A healthy Oregon depends on affordable housing

So it stands to reason that to meet Oregon’s education, environmental and health goals, to truly flourish as a state, we’ve got to make inroads in Oregon’s housing crisis. For more than a decade, a combination of high housing costs, rising energy prices and stagnant household income have challenged residents to find and hold onto housing.

Oregon’s housing crisis affects people across multiple income levels: Tens of thousands of Oregonians experienced homelessness last year — 20,000 school children in Oregon schools were homeless last year. Another 5,140 Oregonians lost their homes to foreclosure, a 25-percent increase from 2013. Families of modest means are struggling to keep up with housing costs. Gentrification has pushed entire communities out of their historic neighborhoods. A shortage of affordable housing is not merely an urban phenomenon: rural communities across the state also struggle with low vacancies and climbing rents. And our neighbors in small town Oregon have a difficult time filling service jobs because newcomers can’t find housing.

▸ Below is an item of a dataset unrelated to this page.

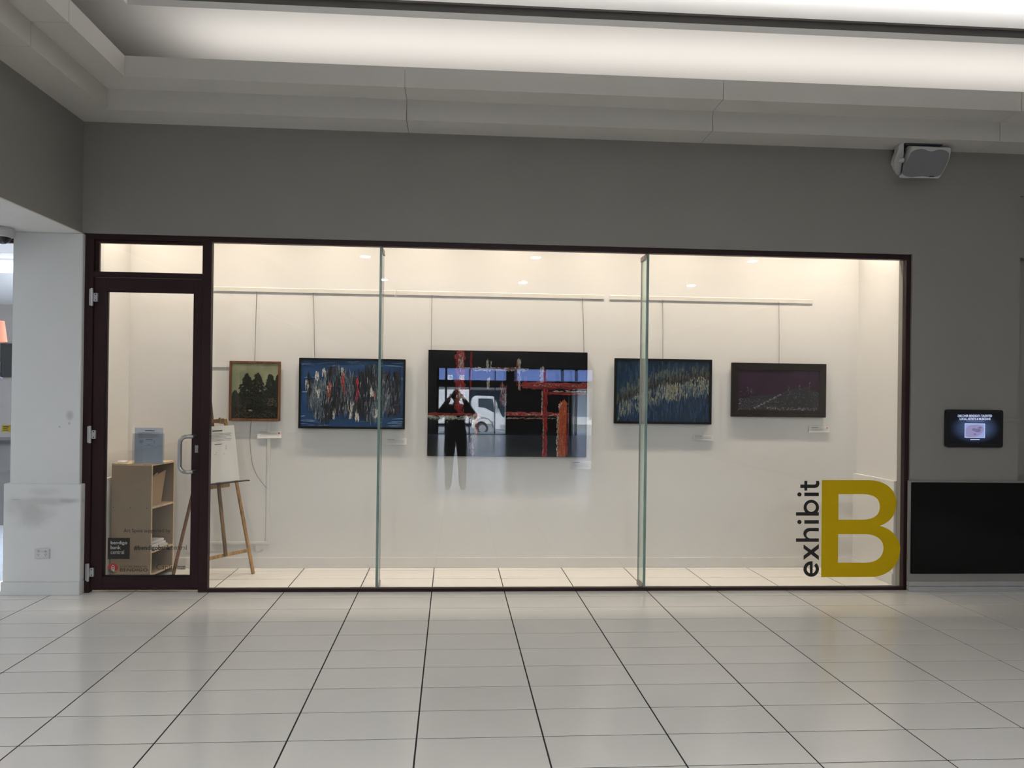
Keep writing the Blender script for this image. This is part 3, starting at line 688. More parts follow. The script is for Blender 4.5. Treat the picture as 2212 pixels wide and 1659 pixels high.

At Meyer Memorial Trust, we believe Oregonians deserve to have a safe place to wake up each morning and fall asleep at night, that housing is key to opportunity, success and breaking cycles of poverty. Hardworking families should be able to afford a home and still have enough money for groceries and other basic necessities. Seniors on fixed incomes, veterans and people with disabilities should be able to live independently with dignity. Young people should have a place to become established and grow into their dreams. Children deserve an opportunity to succeed in school and life, beginning with a safe, decent place to call home. More affordable homes in Oregon give us all a foundation on which to build better lives.

In 2007, Meyer launched its Affordable Housing Initiative to address the need for more affordable housing across the state, dedicating more than $9 million to the effort. Last year, we recommitted to the Initiative, pledging another $11 million over the next five years to support affordable housing solutions from Oregon’s wild, windy coastline to its austere eastern landscape of deserts and mountains.

This January, Meyer's Trustees authorized an additional $3.75 million to the Affordable Housing Initiative, demonstrating an increased commitment to meeting the housing needs of Oregonians. These added Sustaining Portfolio Strategy funds are dedicated to strengthening the long-term health and sustainability of Oregon’s existing affordable housing stock.

Rent-restricted affordable housing portfolios provide homes for more than 30,000 low-income households across Oregon. These portfolios represent a significant public investment by local, state and national funders. If Oregon hopes to increase its stock of affordable housing, it can not afford to lose the housing we already have.

Nonprofits and public agencies throughout Oregon have been engaged in building their capacity to oversee their affordable housing portfolios, ensuring accessible, affordable and high quality housing for low income Oregonians. The Initiative’s Sustaining Portfolios Strategy advances this work with a focus on long-term planning and increasing the sustainability of these crucial housing assets. Meyer awarded 13 AHI grants in February, totaling $2.19 million. Learn more about these recent grants on our website.

The Trust’s housing investments and commitment are critical, but not enough to address the state’s housing needs. Moving the needle requires a significant collective push. We need investments in homes, strategies to acquire land for future development to prevent displacement down the road, local flexibility to achieve housing goals, low-cost debt to help finance development and policy tools that will help us create the communities we want to see.

More than 50 Oregon groups are working on a broad Housing Opportunity Agenda to remove barriers that Oregonians with low incomes face when looking for a home. It’s a good thing. Housing experts, impacted communities and nonprofit leaders have identified solutions that can meaningfully address Oregon’s housing crisis. What is needed is a statewide commitment to prioritizing housing through a meaningful infusion of resources, policy flexibility to reduce development barriers and the exploration of innovation.

We can do more than hold the line. We can ensure Oregonians across the state have a place to call home. Oregon’s very future depends on getting affordable housing right.